The chief mitigating factor will be that Carlo Ancelotti’s hands were tied. Which they were, given Everton named eight of nine possible substitutes, with Alex Iwobi accounting for 150 of the 153 Premier League appearances between them. All of the other seven were youth players; two of them goalkeepers.
But even still, even by Everton’s samey, predictable standards, this was genuinely tedious stuff. Deployed as a back five with Mason Holgate in midfield, Ancelotti’s men mustered only one really meaningful venture forward in the first half, when Tom Davies headed wide from Seamus Coleman’s cross after the Irishman’s lung-busting run.
After the break, more of the same. James Rodriguez forced Robert Sanchez to parry from a tight angle in Everton’s first shot on target on the 71st minute. From the resulting corner, nothing. It was, again, that kind of night.

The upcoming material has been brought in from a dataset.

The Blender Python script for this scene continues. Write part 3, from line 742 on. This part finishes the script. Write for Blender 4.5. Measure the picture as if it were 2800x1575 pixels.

And while Robin Olsen in the Everton goal was the busier keeper - Neal Maupay, Adam Lallana and Leandro Trossard all threatened in particular - Brighton were not much better. From beginning to end, this was classic end-of-season fodder, to the extent that you could be forgiven for thinking Everton had already booked their flights to Barcelona and Juventus, and Brighton were already secure of safety.
There really isn’t much more to say about this game, to be honest. Iwobi came on and the meandering pattern of this bland football match merely continued. As did Nathan Broadhead, for his top-flight debut at 23, after a five-minute warm-up.
You can blame it, to an extent, on Everton’s absentees. With Dominic Calvert-Lewin, Allan, Jean-Philippe Gbamin and André Gomes now all sidelined, it’s tough going for Ancelotti to have to contend with an injury list as long as the Great Wall of China.
But surely, with the likes of Rodriguez, Lucas Digne and Richarlison all present, a side that have already won at Anfield, the Tottenham Hotspur Stadium and the King Power Stadium could have found it within themselves to at least lay a glove on a Brighton side with two home wins from 16 league games.
Everton, who have yet to win at the Amex Stadium in four visits, stay eighth, a point and a place behind Friday’s Goodison Park visitors, Tottenham. On the evidence of both this and of Spurs’ dismal defeat to Manchester United yesterday, fasten your seatbelts for that one.